La carrera llegaba hasta su pueblo, casi que hasta su casa, y sus padres, Giovanna y Salvatore, se apresuraron a cerrar las puertas de la papelería para ir a saludarlo, a abrazarlo. También se cerró, durante un breve lapso, la tienda donde se alquilaban las películas de video en sus tiempos de niño, cuando gastaba las horas en su Benotto, o corriendo por las playas donde murió, en 2019, Felice Gimondi, otro de los adorados ídolos italianos.

El sello del squalo

Hasta allí, hasta Messina, llegó el rumor del ciclismo antes de 1900. Llegó en los cables de la luz eléctrica que atravesaban el mar desde Calabria, hasta el cabo Peloro, hasta el pilón de 211 metros que alberga, además, una pequeña y modesta torre Eiffel.

Vincenzo tenía 13 años cuando cuando se enamoró definitivamente de la bici. Lo hizo dando vueltas por la papelería de su madre y la floristería de Alba Di Felice, a quien le quebró varias anchetas y materas que luego su padre tuvo que pagar a cuotas, y todo porque el niño no quería bajarse de la bici ni para comer.

El Giro llegó a Messina con Juan Pedro López como líder y con Nibali con uniforme de gregario. Ni siquiera disputó la etapa, que traía vientos de descenso. Tampoco había disputado la subida al Etna, consciente de sus limitaciones. Se estaba guardando, y aunque el público siciliano quería verlo de rosa, tuvieron que resignarse a verlo de azul, con el uniforme del Astana, equipo con el que pasó a la historia ganando el Tour de Francia.

Ese día, en Messina, hubo fiesta, y todos pudieron disfrutar del ídolo, del gran Tiburón del Estrecho, tan escuálido como cuando tenía 13 y soñaba volar como Binda, Bartali o Gimondi. También hubo lágrimas, porque Vincenzo ratificó su despedida. Se irá a final de temporada, con o sin trofeos, porque para él, lo más importante, es terminar las carreras.
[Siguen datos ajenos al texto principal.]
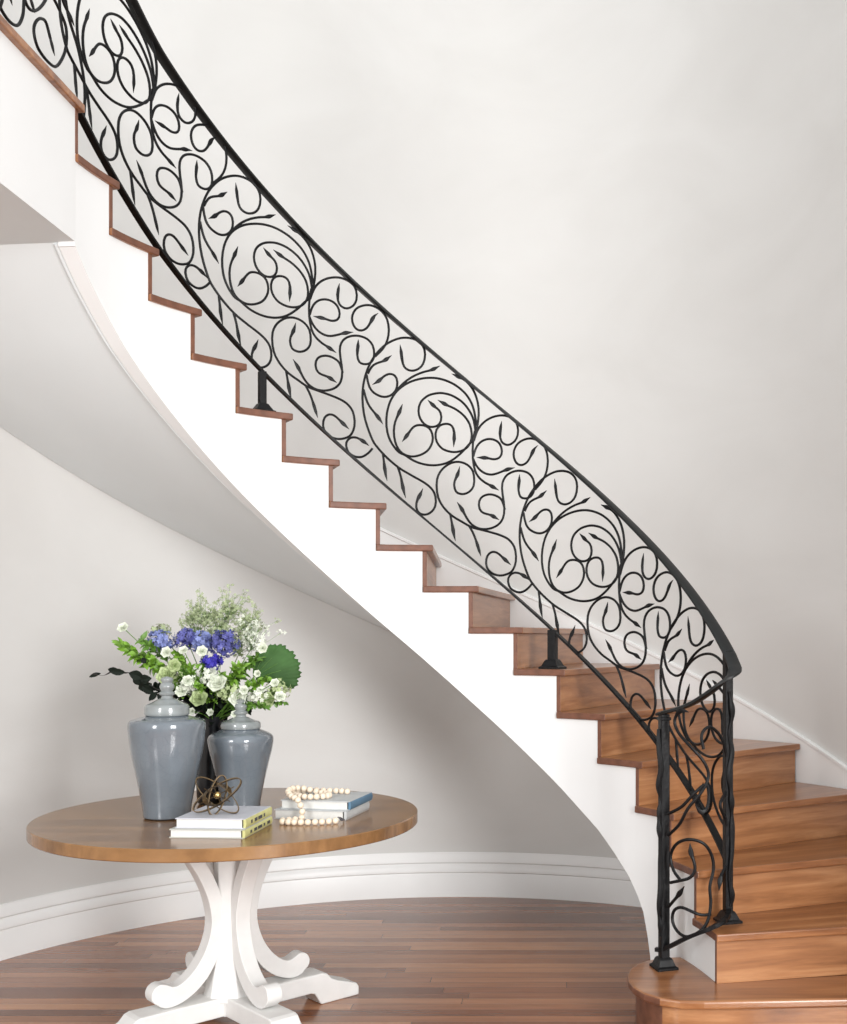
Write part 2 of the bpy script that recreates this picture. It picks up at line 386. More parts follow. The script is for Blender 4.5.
# stringer : stepped top, curved bottom, 6 cm thick
bm = bmesh.new()
r0, r1 = RI, RI + .06
for s in range(1, 17 + 0):
    # segment between riser s (angle n=s) and n=s+1, under tread s+1
    top = (s + 1) * H - TT
    e = .030                                    # the riser board stands in front of each rise
    ns = sorted(set([s + e, s + 1 + e] + [s + e + k / 6 for k in range(1, 6)] + [q for q, _ in ZB if s + e < q < s + 1 + e]))
    rings = []
    for n in ns:
        a = ang(n); p, q = polar(r_in(n), a), polar(r1, a); z = max(0, zbot(n)) - (0.0)
        rings.append([(p.x, p.y, z), (p.x, p.y, top), (q.x, q.y, top), (q.x, q.y, z)])
    loft(bm, rings)
bmesh.ops.remove_doubles(bm, verts=bm.verts, dist=1e-5)
# drop the internal walls left between segments (faces sharing all verts with a twin)
seen = {}
for fc in list(bm.faces):
    key = tuple(sorted((round(fc.calc_center_median().x, 4), round(fc.calc_center_median().y, 4), round(fc.calc_center_median().z, 4))))
    seen.setdefault(key, []).append(fc)
link('stringer', bm, M['white'], stair)

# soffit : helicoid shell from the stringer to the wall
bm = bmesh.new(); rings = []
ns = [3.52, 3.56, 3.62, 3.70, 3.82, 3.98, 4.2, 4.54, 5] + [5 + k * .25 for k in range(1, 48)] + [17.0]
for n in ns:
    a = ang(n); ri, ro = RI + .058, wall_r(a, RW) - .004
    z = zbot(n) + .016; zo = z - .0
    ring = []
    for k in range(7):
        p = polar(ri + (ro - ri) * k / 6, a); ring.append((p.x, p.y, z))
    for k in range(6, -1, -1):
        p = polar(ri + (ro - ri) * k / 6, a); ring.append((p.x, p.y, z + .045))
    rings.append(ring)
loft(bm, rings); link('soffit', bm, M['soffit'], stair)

# narrow bead where the soffit meets the stringer
bm = bmesh.new(); path = []
for k in range(101):
    n = 6 + 11 * k / 100; p = polar(RI + .070, ang(n)); path.append((p.x, p.y, zbot(n) + .012))
tube(bm, path, .009, 8); link('bead_moulding', bm, M['soffit'], stair)

def local_link(name, bm, mat, a, z, parent, **kw):
    """object whose local x runs along the radial direction, so the grain follows the board"""
    c = polar(1.65, a)
    mw = Matrix.Translation((c.x, c.y, z)) @ Matrix.Rotation(a, 4, 'Z')
    bmesh.ops.transform(bm, matrix=mw.inverted(), verts=bm.verts)
    o = link(name, bm, mat, None, **kw)
    o.parent = parent; o.matrix_parent_inverse = PINV[parent.name]
    o.matrix_basis = mw
    if 'tread' in name or 'riser' in name:                 # inner end faces carry their shade as a darker colour
        o.data.materials.append(M['shaded_end'])
        for p in o.data.polygons:
            if p.normal.x < -.6: p.material_index = 1
    return o

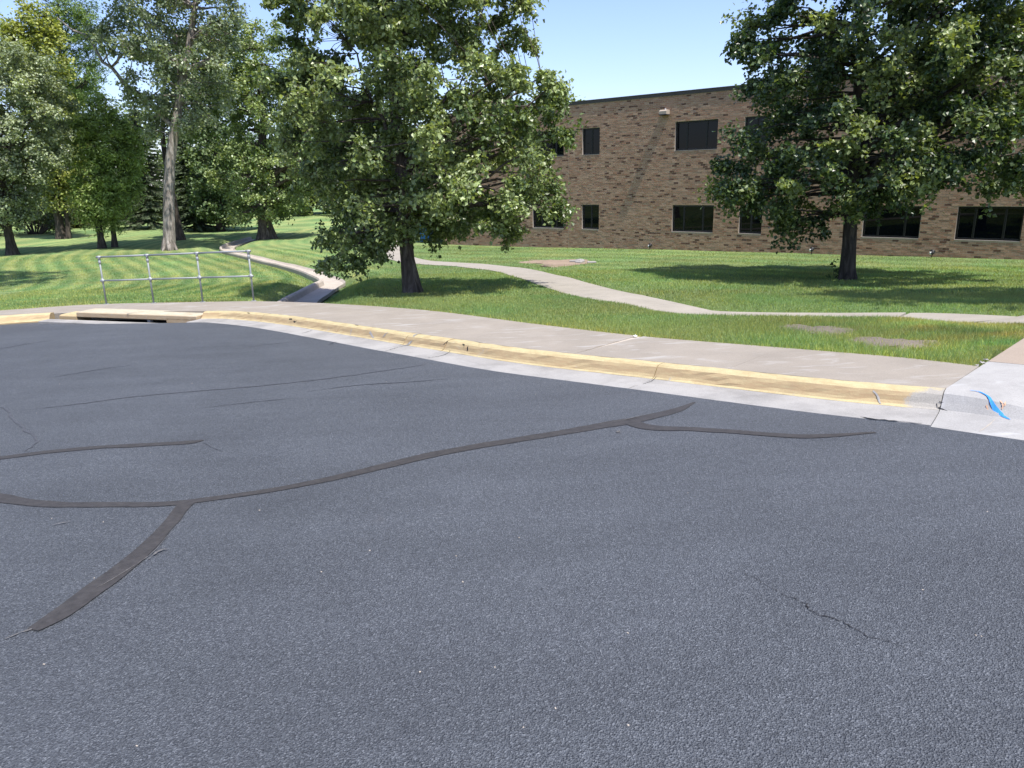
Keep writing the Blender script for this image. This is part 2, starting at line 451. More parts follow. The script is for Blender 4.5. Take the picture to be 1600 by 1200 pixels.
def ground(x, y):
    x = np.atleast_1d(np.asarray(x, float)); y = np.atleast_1d(np.asarray(y, float))
    P = np.stack([x, y], 1); z = tps(x, y)
    # path lies a little lower than the turf where it runs behind the rise
    d = np.abs(seg_dist(P, PATH[::3])); dip = .17 * np.clip((x - 2.2) / 1.2, 0, 1) * np.clip((9.5 - x) / 4.0, 0, 1)
    z = z - dip * np.clip((1.5 - d) / .75, 0, 1)
    dc = np.abs(seg_dist(P, CHAN[::3])); z = z - .30 * np.clip((1.5 - dc) / .95, 0, 1) ** 1.5
    z = z + .03 * (vnoise(x, y, 1.7, 3) - .5) * np.clip((y - 5) / 4, 0, 1)
    return z
def gz(x, y): return float(ground(x, y)[0])
SBc, PATHc, CHANc = SB[::3], PATH[::2], CHAN[::2]
def lawn_z(x, y):                                # the sheet itself: dropped under the paving
    x = np.atleast_1d(np.asarray(x, float)); y = np.atleast_1d(np.asarray(y, float))
    P = np.stack([x, y], 1); z = ground(x, y)
    sd = seg_dist(P, SBc)                          # + beyond the sidewalk
    low = np.clip(lot_z(x, y), -3, 2.5) - .25
    k = np.clip((-sd) / .25, 0, 1)
    z = z * (1 - k) + low * k
    u = (P - np.array([3.99, 6.16])) @ np.array([.73, -.68])   # right of the driveway's left edge
    v = (P - np.array([3.99, 6.16])) @ np.array([.68, .73])
    drv = (u > 0.02) & (u < 4.4) & (v < 3.95)
    z = np.where(drv, np.minimum(z, low), z)
    dp = np.abs(seg_dist(P, PATH)); z = np.where(dp < PATH_W - .12, z - .10, z)
    dc = np.abs(seg_dist(P, CHAN)); z = np.where(dc < CHAN_W - .1, z - .12, z)
    return z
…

“Me voy, ya es hora, ya cumplí mis sueños. Ahora quiero pasar tiempo con mi familia”, dijo frente un centenar de aficionados en la Plaza Unión Europea, mirando de reojo a su hija Emma y a su esposa Rachele Perineli.

La despedida

Se va en lo más alto de su carrera, dejando su nombre en la cúspide del ciclismo mundial, en el Olimpo de los rodadores.

Es uno de los 7 ciclistas que han podido ganar las Tres Grandes, junto a Jacques Anquetil, Felice Gimondi, Eddy Merckx, Bernard Hinault, Alberto Contador y Chris Froome. También ganó el Giro de Lombardía, el Giro de Trentino, la Tirreno Adriático y uno de los más grandes monumentos: la Milán – San Remo.

El Giro 105 todavía no termina. Este martes inicia su semana definitiva con la etapa reina, en Aprica, 202 kilómetros con el Mortirolo en medio del camino. Una jornada para gigantes, donde quizás el Tiburón tenga su última oportunidad de morder la gloria.